The defendant applied to discharge the interim injunction and strike out the claimant’s claim and for an order requiring the claimant to give possession of premises back to the defendant.

Held: The application was dismissed.

(1) The court had to consider the application by applying the approach to the grant of interim injunctions laid down by the House of Lords in American Cyanamid Co v Ethicon Ltd [1975] AC 396 bearing in mind the claimants’ delay in issuing proceedings, the defendant’s greater delay in issuing the present application and the fact that the claimant was in possession of the premises and conducting an apparently profitable trade. The claimant had not issued proceedings until three months after the injunction was granted which was a factor against continuing the injunction. Further, his particulars of claim disclosed no cause of action and the so-called “sale agreement” was a document which was not dated or signed and was in extremely unusual terms which left one wondering whether it was produced later to bolster the claimant’s claim or a nullity because it had not been signed by both parties.
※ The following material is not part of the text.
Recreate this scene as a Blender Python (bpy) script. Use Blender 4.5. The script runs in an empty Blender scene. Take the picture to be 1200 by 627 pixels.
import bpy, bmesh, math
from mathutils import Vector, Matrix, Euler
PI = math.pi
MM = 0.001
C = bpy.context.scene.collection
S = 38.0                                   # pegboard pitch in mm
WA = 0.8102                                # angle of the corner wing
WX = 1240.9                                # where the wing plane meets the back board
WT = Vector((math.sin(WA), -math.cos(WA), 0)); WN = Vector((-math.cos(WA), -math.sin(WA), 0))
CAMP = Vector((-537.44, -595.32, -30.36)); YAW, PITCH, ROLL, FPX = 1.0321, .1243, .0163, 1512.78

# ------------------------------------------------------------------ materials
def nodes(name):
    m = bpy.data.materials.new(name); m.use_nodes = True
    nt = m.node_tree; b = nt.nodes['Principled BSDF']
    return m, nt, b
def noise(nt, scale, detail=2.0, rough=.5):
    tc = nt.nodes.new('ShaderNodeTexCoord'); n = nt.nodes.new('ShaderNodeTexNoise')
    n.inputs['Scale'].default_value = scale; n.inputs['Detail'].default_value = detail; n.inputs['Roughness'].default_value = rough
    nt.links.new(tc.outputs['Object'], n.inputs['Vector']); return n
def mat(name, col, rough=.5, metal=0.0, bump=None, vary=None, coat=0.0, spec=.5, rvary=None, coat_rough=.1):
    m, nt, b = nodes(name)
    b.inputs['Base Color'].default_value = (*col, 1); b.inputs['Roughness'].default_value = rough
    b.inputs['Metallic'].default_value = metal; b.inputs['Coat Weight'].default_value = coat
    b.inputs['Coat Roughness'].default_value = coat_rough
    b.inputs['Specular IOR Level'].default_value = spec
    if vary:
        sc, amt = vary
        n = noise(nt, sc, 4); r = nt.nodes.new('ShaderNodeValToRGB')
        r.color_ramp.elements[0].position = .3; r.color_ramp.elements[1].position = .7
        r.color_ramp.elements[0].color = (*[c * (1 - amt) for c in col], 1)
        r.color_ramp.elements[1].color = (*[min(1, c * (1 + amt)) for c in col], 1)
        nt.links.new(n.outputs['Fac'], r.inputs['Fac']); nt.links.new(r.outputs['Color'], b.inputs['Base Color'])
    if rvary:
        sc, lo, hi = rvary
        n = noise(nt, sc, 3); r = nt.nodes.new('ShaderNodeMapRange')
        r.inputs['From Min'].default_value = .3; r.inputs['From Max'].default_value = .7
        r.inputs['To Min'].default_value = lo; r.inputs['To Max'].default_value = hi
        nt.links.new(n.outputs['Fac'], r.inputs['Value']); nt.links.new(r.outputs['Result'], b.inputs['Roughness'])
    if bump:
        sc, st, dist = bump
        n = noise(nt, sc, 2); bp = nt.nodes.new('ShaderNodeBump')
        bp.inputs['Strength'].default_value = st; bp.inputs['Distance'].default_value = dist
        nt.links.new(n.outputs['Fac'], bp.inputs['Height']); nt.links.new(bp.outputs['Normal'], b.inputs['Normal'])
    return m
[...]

(2) The questions for the court were whether there was a serious issue to be tried and whether, if the application were to succeed, damages were an adequate remedy. When negotiations were conducted “subject to contract”, either party could resile at any point before completion thus precluding any claim based on proprietary estoppel. It was no part of the court’s function at the present stage of the litigation to try to resolve conflicts of evidence on affidavit as to the facts on which the claims of either party might ultimately depend nor to decide difficult questions of law which called for detailed argument and mature consideration. If the claimant’s account of the agreement to assign, his payment of £25,000 in cash, and his entry into possession and subsequent trading was accepted at trial, his claim of proprietary estoppel might be made good. In principle, damages would be an adequate remedy, being the profits which the defendant would have made if he had been in a position to trade from the premises.

(3) There was little evidence whether the claimant would be in a financial position to pay damages, other than a suggestion that he might be able to borrow £20,000 from friends and family. Similarly, there was no evidence as to the defendant’s ability to satisfy an undertaking in damages. In those circumstances the court was thrown back on the general balance of convenience. In view of the fact that the claimant was in occupation of the premises and had an active and established business, and of the defendant’s long and unexplained delay in bringing the present application, the best solution was to leave the claimant in occupation on terms that he paid monies into court sufficient to compensate the defendant for the loss of the ability to trade in the event that the claim failed. Whether the claimant succeeded or not, he would owe the defendant substantial sums, either the sum he agreed to pay on completion of the sale or his undertaking in damages.

(4) Accordingly, the injunction in the claimant’s favour would continue on the terms that he pay sums into court at the end of each month until judgment following trial; that he continued to pay the rates and utility bills; and that he paid to the defendant seven days before each rent day a sum equal to the quarter’s rent due to the landlord. Furthermore, within 14 days of the handing down of the present judgment, the claimant had to issue an application to amend his particulars of claim and for directions for disposal of the matter. In the event of breach of any of the conditions, the injunction would be discharged and the defendant at liberty to apply for an order for possession.

Arman Alam (instructed by 12 Bridge Solicitors, of Middlesex) appeared for the claimant; Ezra MacDonald (instructed by Direct Access) appeared for the defendant.